Written instruction: Below are the records; extract from them the line containing "Reconstruct this image" to the line containing "scene.camera = camera", both lines included, exactly and with no pictures.

═════ Listing

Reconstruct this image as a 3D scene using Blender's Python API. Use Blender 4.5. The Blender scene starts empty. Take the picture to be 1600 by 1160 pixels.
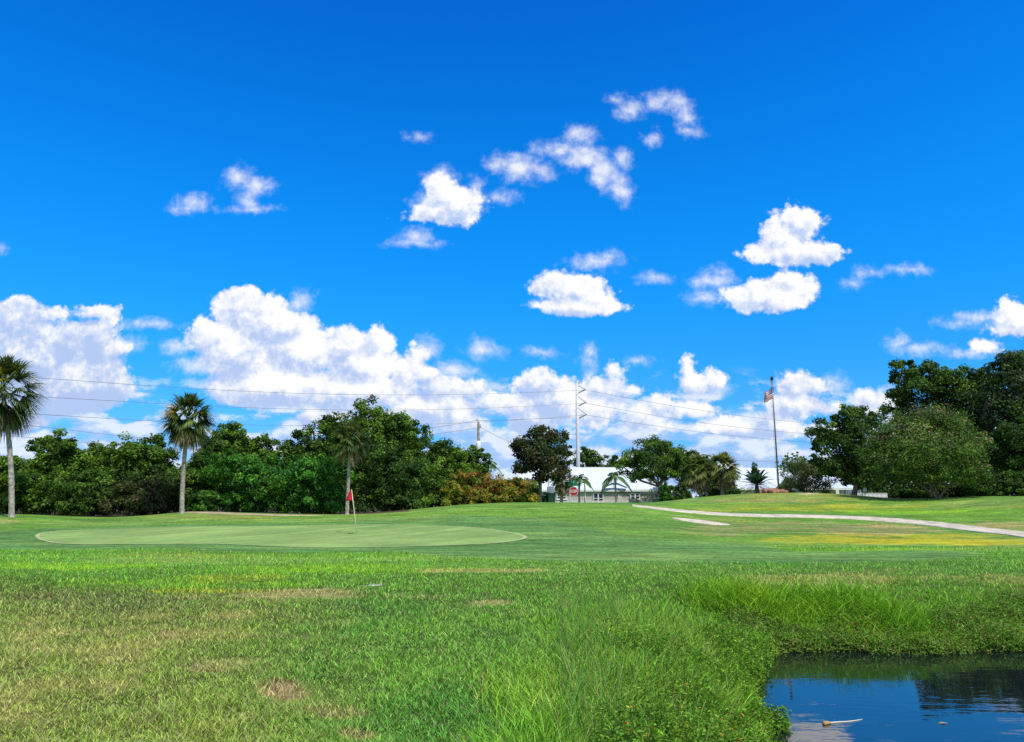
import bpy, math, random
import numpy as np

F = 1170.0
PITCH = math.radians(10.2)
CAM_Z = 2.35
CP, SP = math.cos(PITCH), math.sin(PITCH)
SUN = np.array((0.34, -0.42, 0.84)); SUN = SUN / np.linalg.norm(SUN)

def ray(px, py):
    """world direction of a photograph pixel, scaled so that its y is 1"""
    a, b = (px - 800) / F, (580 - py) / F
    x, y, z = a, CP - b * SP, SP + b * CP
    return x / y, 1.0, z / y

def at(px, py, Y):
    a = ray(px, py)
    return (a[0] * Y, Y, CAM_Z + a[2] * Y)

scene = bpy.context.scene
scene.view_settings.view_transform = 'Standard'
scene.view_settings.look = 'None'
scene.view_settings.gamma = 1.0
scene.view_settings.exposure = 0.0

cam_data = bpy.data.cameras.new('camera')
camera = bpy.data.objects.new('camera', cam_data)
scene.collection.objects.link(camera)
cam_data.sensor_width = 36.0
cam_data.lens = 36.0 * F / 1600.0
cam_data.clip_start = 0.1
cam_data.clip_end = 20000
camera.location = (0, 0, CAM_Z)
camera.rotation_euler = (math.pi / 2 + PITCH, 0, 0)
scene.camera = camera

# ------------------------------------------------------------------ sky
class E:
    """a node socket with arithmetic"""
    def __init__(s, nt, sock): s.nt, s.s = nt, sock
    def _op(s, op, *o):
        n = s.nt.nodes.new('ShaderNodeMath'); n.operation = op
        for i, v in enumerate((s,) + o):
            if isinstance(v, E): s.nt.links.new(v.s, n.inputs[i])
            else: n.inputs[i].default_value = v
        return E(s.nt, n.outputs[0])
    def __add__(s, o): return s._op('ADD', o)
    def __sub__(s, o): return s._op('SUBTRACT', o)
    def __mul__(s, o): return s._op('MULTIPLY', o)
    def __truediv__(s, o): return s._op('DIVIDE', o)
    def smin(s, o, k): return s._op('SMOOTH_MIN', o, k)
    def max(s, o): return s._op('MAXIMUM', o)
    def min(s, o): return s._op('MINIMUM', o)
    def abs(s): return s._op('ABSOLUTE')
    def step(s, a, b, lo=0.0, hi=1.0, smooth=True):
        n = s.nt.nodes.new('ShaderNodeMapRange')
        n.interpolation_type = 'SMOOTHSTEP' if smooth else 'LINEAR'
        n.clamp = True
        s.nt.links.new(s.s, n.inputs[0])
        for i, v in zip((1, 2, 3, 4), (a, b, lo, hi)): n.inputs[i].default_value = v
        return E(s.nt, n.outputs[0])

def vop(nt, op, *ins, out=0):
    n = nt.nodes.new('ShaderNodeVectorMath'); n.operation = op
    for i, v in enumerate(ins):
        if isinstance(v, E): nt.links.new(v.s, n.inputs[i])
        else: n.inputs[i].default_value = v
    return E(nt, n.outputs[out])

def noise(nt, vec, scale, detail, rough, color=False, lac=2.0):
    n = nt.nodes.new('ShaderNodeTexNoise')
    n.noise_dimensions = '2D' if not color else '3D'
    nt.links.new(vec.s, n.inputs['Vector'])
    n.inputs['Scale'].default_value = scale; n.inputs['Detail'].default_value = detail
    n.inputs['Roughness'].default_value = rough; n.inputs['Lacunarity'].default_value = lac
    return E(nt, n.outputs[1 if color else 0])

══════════
═════ Listing

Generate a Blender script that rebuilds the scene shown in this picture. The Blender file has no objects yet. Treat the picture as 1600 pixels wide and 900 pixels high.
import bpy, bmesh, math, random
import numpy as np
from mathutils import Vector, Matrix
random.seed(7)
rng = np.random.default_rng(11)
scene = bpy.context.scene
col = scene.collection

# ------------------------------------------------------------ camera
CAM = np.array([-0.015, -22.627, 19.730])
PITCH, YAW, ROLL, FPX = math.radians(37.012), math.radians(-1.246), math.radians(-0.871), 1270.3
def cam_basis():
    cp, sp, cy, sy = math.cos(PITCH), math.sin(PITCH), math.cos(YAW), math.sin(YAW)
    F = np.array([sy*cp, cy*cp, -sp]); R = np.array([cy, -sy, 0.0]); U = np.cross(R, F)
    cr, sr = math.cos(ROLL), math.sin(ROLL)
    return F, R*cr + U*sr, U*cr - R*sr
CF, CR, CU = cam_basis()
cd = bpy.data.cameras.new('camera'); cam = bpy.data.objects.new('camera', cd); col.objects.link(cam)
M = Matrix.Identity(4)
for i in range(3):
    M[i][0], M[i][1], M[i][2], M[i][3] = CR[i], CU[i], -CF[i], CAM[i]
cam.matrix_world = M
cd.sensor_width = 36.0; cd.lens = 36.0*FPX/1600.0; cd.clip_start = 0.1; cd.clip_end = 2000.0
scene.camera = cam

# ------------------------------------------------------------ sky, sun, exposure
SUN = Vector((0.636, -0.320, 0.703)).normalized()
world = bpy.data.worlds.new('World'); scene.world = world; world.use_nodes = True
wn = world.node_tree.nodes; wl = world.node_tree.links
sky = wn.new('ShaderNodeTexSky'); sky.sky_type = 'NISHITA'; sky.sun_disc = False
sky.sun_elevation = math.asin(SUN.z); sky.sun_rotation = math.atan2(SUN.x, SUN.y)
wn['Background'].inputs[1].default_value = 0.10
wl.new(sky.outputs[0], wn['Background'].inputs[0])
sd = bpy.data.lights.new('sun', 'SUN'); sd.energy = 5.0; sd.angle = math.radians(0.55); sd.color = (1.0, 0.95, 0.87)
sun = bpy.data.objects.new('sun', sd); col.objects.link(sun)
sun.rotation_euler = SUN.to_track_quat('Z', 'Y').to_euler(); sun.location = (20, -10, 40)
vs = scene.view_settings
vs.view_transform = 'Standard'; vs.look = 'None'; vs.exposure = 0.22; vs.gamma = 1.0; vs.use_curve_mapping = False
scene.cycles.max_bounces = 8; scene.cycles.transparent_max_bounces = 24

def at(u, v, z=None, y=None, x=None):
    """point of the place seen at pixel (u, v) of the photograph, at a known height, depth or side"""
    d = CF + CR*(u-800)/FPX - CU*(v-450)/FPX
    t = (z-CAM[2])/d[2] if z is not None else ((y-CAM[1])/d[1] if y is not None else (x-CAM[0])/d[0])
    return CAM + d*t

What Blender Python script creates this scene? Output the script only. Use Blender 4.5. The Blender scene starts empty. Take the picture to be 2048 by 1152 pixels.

══════════

Complete answer:
Reconstruct this image as a 3D scene using Blender's Python API. Use Blender 4.5. The Blender scene starts empty. Take the picture to be 1600 by 1160 pixels.
import bpy, math, random
import numpy as np

F = 1170.0
PITCH = math.radians(10.2)
CAM_Z = 2.35
CP, SP = math.cos(PITCH), math.sin(PITCH)
SUN = np.array((0.34, -0.42, 0.84)); SUN = SUN / np.linalg.norm(SUN)

def ray(px, py):
    """world direction of a photograph pixel, scaled so that its y is 1"""
    a, b = (px - 800) / F, (580 - py) / F
    x, y, z = a, CP - b * SP, SP + b * CP
    return x / y, 1.0, z / y

def at(px, py, Y):
    a = ray(px, py)
    return (a[0] * Y, Y, CAM_Z + a[2] * Y)

scene = bpy.context.scene
scene.view_settings.view_transform = 'Standard'
scene.view_settings.look = 'None'
scene.view_settings.gamma = 1.0
scene.view_settings.exposure = 0.0

cam_data = bpy.data.cameras.new('camera')
camera = bpy.data.objects.new('camera', cam_data)
scene.collection.objects.link(camera)
cam_data.sensor_width = 36.0
cam_data.lens = 36.0 * F / 1600.0
cam_data.clip_start = 0.1
cam_data.clip_end = 20000
camera.location = (0, 0, CAM_Z)
camera.rotation_euler = (math.pi / 2 + PITCH, 0, 0)
scene.camera = camera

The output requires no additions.